Certains automates seront rangés dans la catégorie de ces mécanismes.

Quant aux mathématiques appliquées, l’exposition comprendra certainement divers dispositifs ingénieux qui rendront sensibles les principales lois des calculs de probabilité comme la courbe de Gauss ou la solution du problème de l’aiguille de Buffon.

On voit que, si abstraite soit une science, l’ingéniosité et l’emploi de tous les moyens modernes de présentation permettent d’en tirer quelques éléments très intéressants de spectacle ; et cette perception directe par les visiteurs, de résultats obtenus par le travail le plus intérieur et le plus sévère de l’esprit, pourra sans doute leur inspirer, à l’égard de ceux qui se consacrent par ses profondes recherches des sentiments d’admiration et de respect pour l’effort intellectuel généralement peu soupçonné du public.

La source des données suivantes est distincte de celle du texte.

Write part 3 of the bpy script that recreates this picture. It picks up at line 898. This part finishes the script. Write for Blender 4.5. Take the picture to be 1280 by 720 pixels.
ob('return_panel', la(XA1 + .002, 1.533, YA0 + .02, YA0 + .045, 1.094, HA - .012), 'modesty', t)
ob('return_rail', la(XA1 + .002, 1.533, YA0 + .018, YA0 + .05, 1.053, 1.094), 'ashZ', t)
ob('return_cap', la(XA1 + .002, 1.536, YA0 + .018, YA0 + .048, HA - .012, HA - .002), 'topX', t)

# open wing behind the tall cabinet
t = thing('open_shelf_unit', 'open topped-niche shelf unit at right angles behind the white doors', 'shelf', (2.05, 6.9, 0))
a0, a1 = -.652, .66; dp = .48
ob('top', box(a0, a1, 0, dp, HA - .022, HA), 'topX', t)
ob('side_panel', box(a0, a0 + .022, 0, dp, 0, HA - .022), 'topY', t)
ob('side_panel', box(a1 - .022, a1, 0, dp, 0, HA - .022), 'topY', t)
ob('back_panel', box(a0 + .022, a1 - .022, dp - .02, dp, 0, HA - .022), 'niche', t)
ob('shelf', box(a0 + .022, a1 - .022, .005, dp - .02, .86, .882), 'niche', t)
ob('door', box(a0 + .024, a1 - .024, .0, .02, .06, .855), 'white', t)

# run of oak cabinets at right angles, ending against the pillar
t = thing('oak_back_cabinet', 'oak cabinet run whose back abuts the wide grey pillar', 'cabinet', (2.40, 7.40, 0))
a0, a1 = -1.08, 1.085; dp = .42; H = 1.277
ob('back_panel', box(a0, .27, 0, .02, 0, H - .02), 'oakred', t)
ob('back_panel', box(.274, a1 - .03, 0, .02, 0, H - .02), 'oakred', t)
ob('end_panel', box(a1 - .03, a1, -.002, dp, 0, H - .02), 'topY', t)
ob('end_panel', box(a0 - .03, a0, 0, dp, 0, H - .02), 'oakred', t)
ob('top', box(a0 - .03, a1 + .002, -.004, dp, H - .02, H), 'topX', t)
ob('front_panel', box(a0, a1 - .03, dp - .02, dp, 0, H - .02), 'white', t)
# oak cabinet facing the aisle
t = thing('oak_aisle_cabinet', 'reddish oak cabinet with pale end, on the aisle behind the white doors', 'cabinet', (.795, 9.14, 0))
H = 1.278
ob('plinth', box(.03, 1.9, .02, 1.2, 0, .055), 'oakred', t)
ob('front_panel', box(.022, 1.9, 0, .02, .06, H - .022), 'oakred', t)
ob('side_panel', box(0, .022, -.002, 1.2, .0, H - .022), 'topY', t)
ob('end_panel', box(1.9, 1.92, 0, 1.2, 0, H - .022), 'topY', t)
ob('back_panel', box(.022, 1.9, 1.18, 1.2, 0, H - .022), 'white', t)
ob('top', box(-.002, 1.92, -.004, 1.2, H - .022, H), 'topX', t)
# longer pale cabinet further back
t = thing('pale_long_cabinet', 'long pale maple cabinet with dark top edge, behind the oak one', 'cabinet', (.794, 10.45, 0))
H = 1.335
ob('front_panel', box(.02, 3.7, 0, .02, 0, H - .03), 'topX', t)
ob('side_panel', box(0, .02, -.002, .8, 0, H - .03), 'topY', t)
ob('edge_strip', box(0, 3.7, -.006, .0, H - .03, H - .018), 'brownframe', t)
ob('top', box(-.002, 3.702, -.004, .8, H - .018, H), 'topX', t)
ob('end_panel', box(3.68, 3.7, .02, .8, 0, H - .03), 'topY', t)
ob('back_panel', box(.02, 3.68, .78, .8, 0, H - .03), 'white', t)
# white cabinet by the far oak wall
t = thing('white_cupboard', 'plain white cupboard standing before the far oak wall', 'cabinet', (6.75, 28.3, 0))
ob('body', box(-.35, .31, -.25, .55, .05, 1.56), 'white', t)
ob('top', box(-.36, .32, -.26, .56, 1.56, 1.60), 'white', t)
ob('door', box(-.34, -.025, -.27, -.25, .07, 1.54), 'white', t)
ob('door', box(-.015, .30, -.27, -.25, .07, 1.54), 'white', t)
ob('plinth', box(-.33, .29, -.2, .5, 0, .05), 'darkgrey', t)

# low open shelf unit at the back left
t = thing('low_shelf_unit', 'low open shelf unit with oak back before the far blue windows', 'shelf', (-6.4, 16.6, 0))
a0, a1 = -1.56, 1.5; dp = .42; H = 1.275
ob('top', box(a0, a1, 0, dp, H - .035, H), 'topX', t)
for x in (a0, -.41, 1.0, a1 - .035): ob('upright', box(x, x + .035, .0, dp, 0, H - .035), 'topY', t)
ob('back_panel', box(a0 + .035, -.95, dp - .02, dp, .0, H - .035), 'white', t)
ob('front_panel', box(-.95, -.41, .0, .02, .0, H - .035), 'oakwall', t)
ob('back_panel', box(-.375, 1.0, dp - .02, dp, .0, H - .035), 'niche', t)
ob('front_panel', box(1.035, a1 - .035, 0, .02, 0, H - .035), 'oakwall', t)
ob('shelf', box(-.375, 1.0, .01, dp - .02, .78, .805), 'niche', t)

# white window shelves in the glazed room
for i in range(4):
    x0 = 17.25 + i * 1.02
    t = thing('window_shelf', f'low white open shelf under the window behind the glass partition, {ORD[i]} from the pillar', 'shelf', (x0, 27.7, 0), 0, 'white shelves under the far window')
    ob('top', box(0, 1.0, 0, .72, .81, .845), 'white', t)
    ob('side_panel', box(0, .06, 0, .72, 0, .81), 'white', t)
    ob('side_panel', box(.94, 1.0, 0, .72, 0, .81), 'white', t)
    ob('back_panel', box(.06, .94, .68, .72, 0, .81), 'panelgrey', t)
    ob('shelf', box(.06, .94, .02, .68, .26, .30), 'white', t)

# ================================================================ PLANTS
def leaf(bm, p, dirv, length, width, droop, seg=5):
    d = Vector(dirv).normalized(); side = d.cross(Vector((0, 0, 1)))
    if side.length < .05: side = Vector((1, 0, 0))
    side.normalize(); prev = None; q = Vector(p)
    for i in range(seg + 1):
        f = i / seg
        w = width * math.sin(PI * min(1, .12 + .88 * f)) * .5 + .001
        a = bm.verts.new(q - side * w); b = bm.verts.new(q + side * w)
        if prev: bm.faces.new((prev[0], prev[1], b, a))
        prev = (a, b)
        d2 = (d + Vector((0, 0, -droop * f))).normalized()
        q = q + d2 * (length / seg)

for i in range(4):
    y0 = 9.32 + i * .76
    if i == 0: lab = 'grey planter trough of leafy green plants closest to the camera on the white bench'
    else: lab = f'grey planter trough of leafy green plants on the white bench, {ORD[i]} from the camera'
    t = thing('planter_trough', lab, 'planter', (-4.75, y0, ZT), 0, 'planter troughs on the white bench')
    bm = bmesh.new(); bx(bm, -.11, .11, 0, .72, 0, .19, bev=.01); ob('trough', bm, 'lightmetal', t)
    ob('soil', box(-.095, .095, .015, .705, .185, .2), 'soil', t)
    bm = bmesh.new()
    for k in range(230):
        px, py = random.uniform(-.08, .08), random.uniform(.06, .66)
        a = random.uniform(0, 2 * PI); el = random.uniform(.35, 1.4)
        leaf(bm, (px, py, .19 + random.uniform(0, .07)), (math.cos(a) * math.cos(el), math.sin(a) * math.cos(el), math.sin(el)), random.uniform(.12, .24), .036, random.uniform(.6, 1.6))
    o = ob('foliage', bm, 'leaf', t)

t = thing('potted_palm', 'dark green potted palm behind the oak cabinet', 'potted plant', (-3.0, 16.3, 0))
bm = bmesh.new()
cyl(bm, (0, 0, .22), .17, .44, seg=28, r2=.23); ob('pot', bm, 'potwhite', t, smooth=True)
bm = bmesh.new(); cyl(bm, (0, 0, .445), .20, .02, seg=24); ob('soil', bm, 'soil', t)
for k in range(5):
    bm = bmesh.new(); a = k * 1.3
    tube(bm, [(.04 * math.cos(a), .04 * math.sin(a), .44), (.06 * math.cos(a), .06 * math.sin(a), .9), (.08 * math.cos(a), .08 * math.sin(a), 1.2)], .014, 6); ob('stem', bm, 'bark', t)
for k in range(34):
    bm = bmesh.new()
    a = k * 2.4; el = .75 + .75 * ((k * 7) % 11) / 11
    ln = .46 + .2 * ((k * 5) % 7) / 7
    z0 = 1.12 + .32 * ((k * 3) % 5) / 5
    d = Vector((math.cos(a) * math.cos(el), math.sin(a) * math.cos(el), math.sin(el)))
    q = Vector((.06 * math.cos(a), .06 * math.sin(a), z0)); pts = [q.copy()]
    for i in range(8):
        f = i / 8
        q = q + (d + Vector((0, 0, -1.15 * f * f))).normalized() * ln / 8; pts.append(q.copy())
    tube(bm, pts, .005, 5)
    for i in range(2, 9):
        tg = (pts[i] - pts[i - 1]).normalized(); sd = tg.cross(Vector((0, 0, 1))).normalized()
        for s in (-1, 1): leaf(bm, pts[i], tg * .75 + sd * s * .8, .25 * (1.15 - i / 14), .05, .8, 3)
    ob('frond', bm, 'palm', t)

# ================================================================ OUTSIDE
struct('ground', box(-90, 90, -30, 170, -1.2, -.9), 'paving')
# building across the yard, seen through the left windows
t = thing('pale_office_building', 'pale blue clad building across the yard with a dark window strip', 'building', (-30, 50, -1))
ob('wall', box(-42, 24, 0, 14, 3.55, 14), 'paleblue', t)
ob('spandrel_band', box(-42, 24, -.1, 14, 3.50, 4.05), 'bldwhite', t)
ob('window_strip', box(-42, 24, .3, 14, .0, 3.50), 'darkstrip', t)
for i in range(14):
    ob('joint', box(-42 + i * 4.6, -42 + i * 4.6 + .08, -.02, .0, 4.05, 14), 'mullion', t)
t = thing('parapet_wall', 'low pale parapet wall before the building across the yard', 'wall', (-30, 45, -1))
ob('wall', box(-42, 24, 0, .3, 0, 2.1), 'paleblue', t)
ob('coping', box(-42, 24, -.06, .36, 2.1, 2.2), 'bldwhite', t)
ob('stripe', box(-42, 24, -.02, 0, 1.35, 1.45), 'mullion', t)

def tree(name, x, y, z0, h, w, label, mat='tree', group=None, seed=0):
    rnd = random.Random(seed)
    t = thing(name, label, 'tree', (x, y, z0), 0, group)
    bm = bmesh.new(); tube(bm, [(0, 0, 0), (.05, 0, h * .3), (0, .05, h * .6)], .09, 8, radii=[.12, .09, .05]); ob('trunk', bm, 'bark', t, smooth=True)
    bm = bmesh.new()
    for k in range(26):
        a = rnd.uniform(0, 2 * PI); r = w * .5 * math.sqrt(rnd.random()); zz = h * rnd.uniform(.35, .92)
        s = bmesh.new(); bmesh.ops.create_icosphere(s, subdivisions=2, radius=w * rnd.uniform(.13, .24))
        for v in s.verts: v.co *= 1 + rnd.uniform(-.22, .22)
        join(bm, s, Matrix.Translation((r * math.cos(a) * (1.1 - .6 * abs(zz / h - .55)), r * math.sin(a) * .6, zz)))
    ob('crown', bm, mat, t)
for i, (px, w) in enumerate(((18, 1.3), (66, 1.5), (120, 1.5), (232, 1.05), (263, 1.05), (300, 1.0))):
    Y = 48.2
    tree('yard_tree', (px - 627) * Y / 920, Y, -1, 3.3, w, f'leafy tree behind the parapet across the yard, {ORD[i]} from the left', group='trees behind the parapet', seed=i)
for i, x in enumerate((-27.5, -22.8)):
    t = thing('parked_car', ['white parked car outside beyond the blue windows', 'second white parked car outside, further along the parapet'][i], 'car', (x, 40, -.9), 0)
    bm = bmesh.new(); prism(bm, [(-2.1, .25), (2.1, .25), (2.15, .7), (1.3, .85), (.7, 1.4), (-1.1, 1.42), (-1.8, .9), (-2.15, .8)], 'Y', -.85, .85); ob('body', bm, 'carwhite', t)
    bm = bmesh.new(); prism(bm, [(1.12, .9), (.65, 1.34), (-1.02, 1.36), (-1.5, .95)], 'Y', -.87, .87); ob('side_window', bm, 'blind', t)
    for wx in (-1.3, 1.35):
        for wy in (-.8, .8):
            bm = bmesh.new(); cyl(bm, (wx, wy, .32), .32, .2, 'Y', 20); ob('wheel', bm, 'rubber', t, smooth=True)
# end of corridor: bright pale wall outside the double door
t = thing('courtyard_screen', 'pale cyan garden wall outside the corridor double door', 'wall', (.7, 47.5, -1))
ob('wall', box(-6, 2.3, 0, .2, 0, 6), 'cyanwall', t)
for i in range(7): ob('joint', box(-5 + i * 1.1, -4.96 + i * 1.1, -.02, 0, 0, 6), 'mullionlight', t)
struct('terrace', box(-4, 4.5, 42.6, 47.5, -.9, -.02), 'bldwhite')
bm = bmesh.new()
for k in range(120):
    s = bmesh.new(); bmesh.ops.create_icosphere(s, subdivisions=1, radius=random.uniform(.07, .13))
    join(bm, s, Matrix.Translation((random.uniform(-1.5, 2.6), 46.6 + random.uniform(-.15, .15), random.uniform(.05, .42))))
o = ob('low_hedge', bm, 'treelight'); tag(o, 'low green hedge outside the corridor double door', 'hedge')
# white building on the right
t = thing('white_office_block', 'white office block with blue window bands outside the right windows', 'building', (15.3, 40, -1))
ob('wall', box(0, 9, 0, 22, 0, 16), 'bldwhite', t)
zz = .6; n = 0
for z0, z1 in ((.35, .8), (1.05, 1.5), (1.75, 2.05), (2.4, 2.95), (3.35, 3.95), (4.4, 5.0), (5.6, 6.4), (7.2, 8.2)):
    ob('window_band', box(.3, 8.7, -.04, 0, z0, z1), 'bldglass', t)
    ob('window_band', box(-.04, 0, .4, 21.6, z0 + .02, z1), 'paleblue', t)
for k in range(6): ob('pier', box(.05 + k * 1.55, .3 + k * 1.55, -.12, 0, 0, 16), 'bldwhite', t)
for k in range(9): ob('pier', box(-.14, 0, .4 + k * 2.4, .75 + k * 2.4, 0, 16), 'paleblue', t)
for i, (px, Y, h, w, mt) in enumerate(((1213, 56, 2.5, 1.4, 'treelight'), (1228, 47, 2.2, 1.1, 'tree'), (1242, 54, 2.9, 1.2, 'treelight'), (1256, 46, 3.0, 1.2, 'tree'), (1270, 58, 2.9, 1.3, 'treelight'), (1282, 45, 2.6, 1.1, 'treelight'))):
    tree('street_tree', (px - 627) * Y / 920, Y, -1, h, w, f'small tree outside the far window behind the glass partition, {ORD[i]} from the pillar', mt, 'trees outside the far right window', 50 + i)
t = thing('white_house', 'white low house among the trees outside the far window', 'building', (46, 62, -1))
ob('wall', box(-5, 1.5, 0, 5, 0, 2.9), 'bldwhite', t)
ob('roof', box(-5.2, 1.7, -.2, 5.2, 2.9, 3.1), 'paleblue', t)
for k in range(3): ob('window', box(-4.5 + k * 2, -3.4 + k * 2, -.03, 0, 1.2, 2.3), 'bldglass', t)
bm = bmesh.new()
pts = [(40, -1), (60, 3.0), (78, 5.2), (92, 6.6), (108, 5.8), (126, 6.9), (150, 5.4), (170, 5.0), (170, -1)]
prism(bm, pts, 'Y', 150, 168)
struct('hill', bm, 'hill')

Mais tous les efforts de l’intelligence ne peuvent être rendus sensibles et, si les mathématiciens ont pu concevoir une exhibition de quelques-uns des résultats de leur science, d’autres branches du savoir et du pouvoir intellectuel sont malheureusement sans moyen de se manifester aux yeux. J’ai dit tout à l’heure que nous tenterons par l’exposition de manuscrits corrigés et de divers états du travail du style, de donner quelque idée de l’élaboration littéraire, mais nous ne disposons d’aucun moyen de mettre en spectacle les diverses formes de l’activité de la pensée.

Le poète, le romancier, le philosophe, l’historien, ici, doivent se confondre. Toutefois, l’on peut bien dire, et c’est par quoi je terminerai, que l’Exposition elle-même tout entière implique par sa date, qui est celle du troisième centenaire du Discours de la Méthode, par l’esprit dans lequel elle a été conçue, par les efforts d’imagination qu’elle a nécessités, à la fois histoire, philosophie et poésie.